A spike in “crawled, currently not indexed” pages usually signals a quality or duplication problem at scale, not a technical glitch. The status means Google crawled those pages and then judged them not worth indexing, so a sudden batch of them is a value verdict on a group of pages, delivered all at once. The pattern almost always points to thin, duplicate, or low-value content, frequently the byproduct of bulk or templated publishing, where many similar pages went live and Google declined most of them. This is observed behavior across sites rather than a rule Google publishes, so confirm it against what those specific pages actually contain.
The read to take is batch-quality, not batch-error. The pages were crawled successfully, which means Google had no technical trouble reaching them; it simply decided they did not earn a place in the index. So the spike is feedback on the content, not on the crawl. When the affected URLs share a template, come from a programmatic or scaled publishing run, or repeat the same structure with minor variation, the duplication or thinness is the explanation, and the volume of the spike usually matches the volume of the batch that triggered it.
The mistake is treating it as a technical issue to resubmit away. Asking Google to recrawl or reindex pages it already crawled and rejected changes nothing about why it rejected them, so the pages come back as not indexed. Resubmission addresses discovery problems, but this is not a discovery problem; Google found and assessed these pages and returned a verdict. The spike will not clear until the underlying value or duplication issue does.

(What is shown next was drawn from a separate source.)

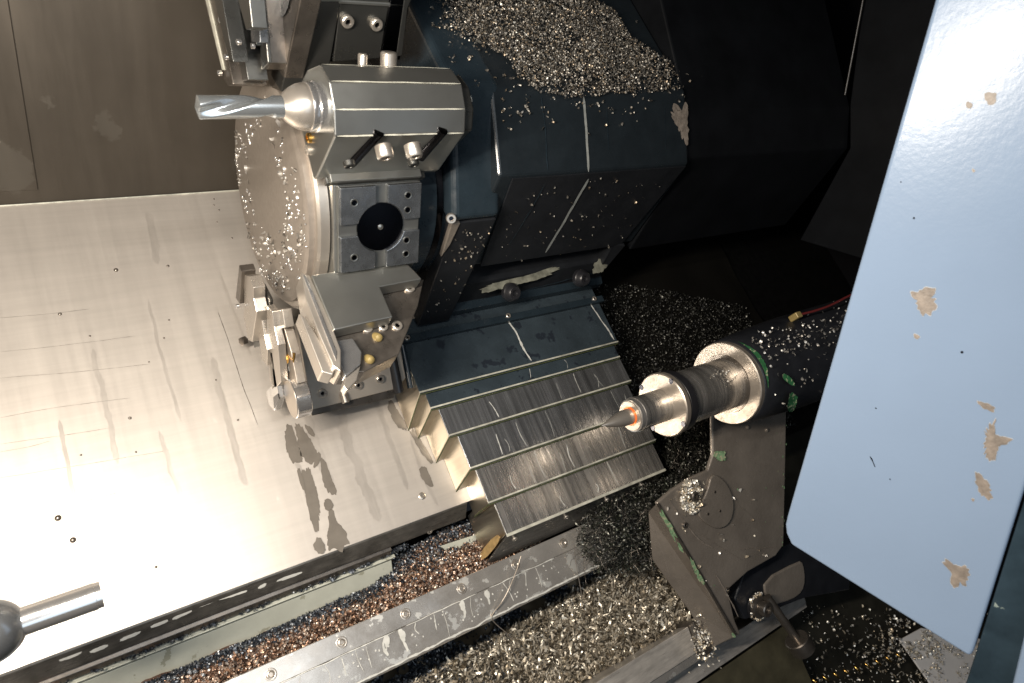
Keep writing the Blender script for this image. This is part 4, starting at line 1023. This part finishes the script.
# far lower right: chips and white plate
wp_ = [onz(px, py, -.228) for px, py in ((898, 640), (920, 628), (985, 640), (1030, 700), (940, 700))]
o = slab('floor_plate', wp_, (0, 0, .006), 'label_white', None, .002); tag(o, 'white metal plate on the floor under the blue door', 'plate')
pts = []
for _ in range(5200):
    px = random.uniform(800, 1010); py = random.uniform(606, 700)
    d_ = abs((py-640)-(px-930)*.45)
    if random.random() < math.exp(-((px-930)/48)**2-((py-(650))/26)**2)*.9+.10:
        if 900 < px < 985 and nz(px, py, .07) > .05: continue
        q = onz(px, py, -.218+random.random()*.006); pts.append(tuple(q))
chips('metal_chips', pts, .010, 'warm', 'sparse straw coloured chips around the white plate at lower right', None, 1.5, .35)
sp_ = []
for k in range(9):
    c = onz(812+k*10.5, 679-k*3.2, -.15); a_ = Vector((.35, -.9, .2)).normalized()
    sp_.append(lathe_vf(c, a_, [(0, .0035), (.010, .004), (.020, .002)], 8))
o = join('chip_conveyor_teeth', sp_, 'brass', None, True); tag(o, 'row of small pale teeth catching light at the bottom edge', 'teeth', None, 'stuff')

# ================================================================== LIGHT
w = bpy.data.worlds.new('World'); scn.world = w; w.use_nodes = True
bg = w.node_tree.nodes['Background']; bg.inputs[0].default_value = (.55, .62, .75, 1); bg.inputs[1].default_value = .02
def area(name, loc, target, size, sy, power, color):
    l = bpy.data.lights.new(name, 'AREA'); l.shape = 'RECTANGLE'; l.size = size; l.size_y = sy; l.energy = power; l.color = color
    o = bpy.data.objects.new(name, l); COL.objects.link(o); o.location = loc
    d = (Vector(target)-Vector(loc)).normalized()
    # local x of the lamp along world x as far as possible
    zc = -d; xc = (Vector((1, 0, 0))-zc*zc.x).normalized() if abs(zc.x) < .98 else Vector((0, 1, 0)); yc = zc.cross(xc)
    o.matrix_world = Matrix.Translation(loc) @ Matrix((xc, yc, zc)).transposed().to_4x4()
    return o
area('machine_lamp', (-.36, .28, 1.06), (.50, .22, .0), .5, .05, 35, (1, .89, .76))
area('tube_lamp', (.0, .37, 1.34), (.15, .2, .0), .72, .025, 10, (1, .95, .88))
area('reflection_fill', (.32, -.50, 2.2), (.45, -.2, 0), 1.0, 1.2, 8.5, (.90, .95, 1.))  # unseen soft panel, added so the metal has something bright to reflect
area('workshop_window', (-.1, -1.5, 2.1), (.6, .3, .2), 1.4, 1.0, 6, (.66, .83, 1.))

# ================================================================== CAMERA
cam = bpy.data.cameras.new('Camera'); co = bpy.data.objects.new('Camera', cam); COL.objects.link(co)
cam.sensor_width = 36; cam.lens = F/1024*36; cam.clip_start = .02; cam.clip_end = 60
R = RW @ Matrix(((1, 0, 0), (0, -1, 0), (0, 0, -1)))
co.matrix_world = Matrix.Translation(CAM) @ R.to_4x4()
cam.dof.use_dof = True; cam.dof.focus_distance = 1.32; cam.dof.aperture_fstop = 8.0
scn.camera = co
scn.view_settings.view_transform = 'Standard'; scn.view_settings.look = 'None'
scn.view_settings.exposure = 0; scn.view_settings.gamma = 1
scn.cycles.use_denoising = True
scn.cycles.max_bounces = 8
scn.render.resolution_x = 1024; scn.render.resolution_y = 683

To act on it, pull the affected URLs from the coverage report and audit the batch for thinness and duplication rather than hitting resubmit. Look for templated content with little unique value, near-duplicate pages that should be consolidated, and pages that exist for volume rather than for readers. Improve, merge, or remove the weak pages, and let the genuinely useful ones earn indexing on their merits. Treat the spike as a quality audit prompt, not a button to press.